Research (volume, income and reputation): 34%

  • Reputation survey: 18%
    The most prominent indicator in this category looks at a university’s reputation for research excellence among its peers, based on the responses to our annual Academic Reputation Survey (see above).
  • Research income: 6%
    Research income is scaled against staff numbers and adjusted for purchasing-power parity. This is a controversial indicator because it can be influenced by national policy and economic circumstances. But income is crucial to the development of world-class research, and because much of it is subject to competition and judged by peer review, our experts suggested that it was a valid measure. This indicator is fully normalised to take account of each university’s distinct subject profile, reflecting the fact that research grants in science subjects are often bigger than those awarded for the highest-quality social science, arts and humanities research.
  • Research productivity: 10%
    We count the number of papers published in the academic journals indexed by Elsevier’s Scopus database per scholar, scaled for institutional size and normalised for subject. This gives a sense of the university’s ability to get papers published in quality peer-reviewed journals.

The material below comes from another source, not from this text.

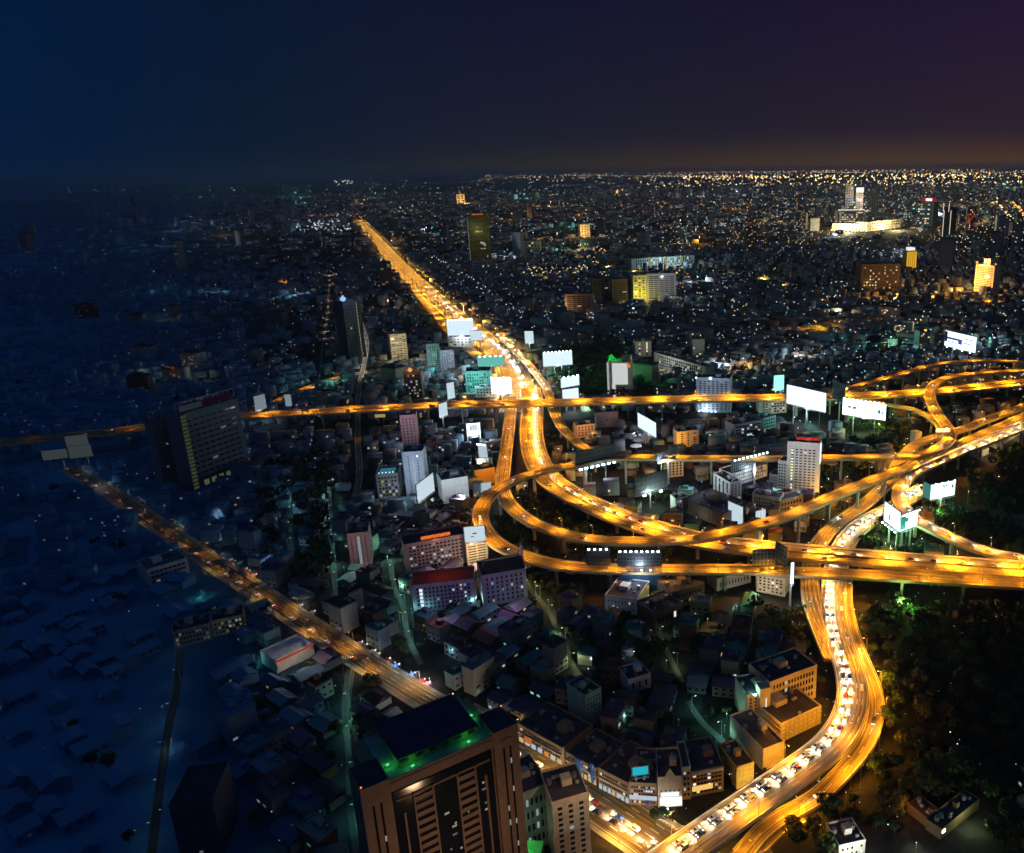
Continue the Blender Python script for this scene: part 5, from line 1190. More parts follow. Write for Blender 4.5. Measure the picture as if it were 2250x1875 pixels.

Citations (research influence): 20%

Our research influence indicator looks at universities’ role in spreading new knowledge and ideas.

We examine research influence by capturing the number of times a university’s published work is cited by scholars globally. This year, our bibliometric data supplier Elsevier examined more than 51 million citations to 11.3 million journal articles, published over five years. The data are drawn from the 23,000 academic journals indexed by Elsevier’s Scopus database and include all indexed journals published between 2010 and 2014. Citations to these papers made in the six years from 2010 to 2015 are also collected.

The citations help to show us how much each university is contributing to the sum of human knowledge: they tell us whose research has stood out, has been picked up and built on by other scholars and, most importantly, has been shared around the global scholarly community to expand the boundaries of our understanding, irrespective of discipline.

The data are fully normalised to reflect variations in citation volume between different subject areas. This means that institutions with high levels of research activity in subjects with traditionally high citation counts do not gain an unfair advantage.

This year we have removed the very small number of papers (649) with more than 1,000 authors from the citations indicator.

In previous years we have further normalised citation data within countries, with the aim of reducing the impact of measuring citations of English language publications. The change to Scopus as a data source has allowed us to reduce the level to which we do this. This year, we have blended equal measures of a country-adjusted and non-country-adjusted raw measure of citations scores. This reflects a more rigorous approach to international comparison of research publications.

International outlook (staff, students, research): 7.5%

  • International-to-domestic-student ratio: 2.5%
  • International-to-domestic-staff ratio: 2.5%
    The ability of a university to attract undergraduates, postgraduates and faculty from all over the planet is key to its success on the world stage.
  • International collaboration: 2.5%
    In the third international indicator, we calculate the proportion of a university’s total research journal publications that have at least one international co-author and reward higher volumes. This indicator is normalised to account for a university’s subject mix and uses the same five-year window as the “Citations: research influence” category.

Industry income (knowledge transfer): 2.5%

A university’s ability to help industry with innovations, inventions and consultancy has become a core mission of the contemporary global academy. This category seeks to capture such knowledge-transfer activity by looking at how much research income an institution earns from industry (adjusted for purchasing-power parity), scaled against the number of academic staff it employs.

The category suggests the extent to which businesses are willing to pay for research and a university’s ability to attract funding in the commercial marketplace – useful indicators of institutional quality.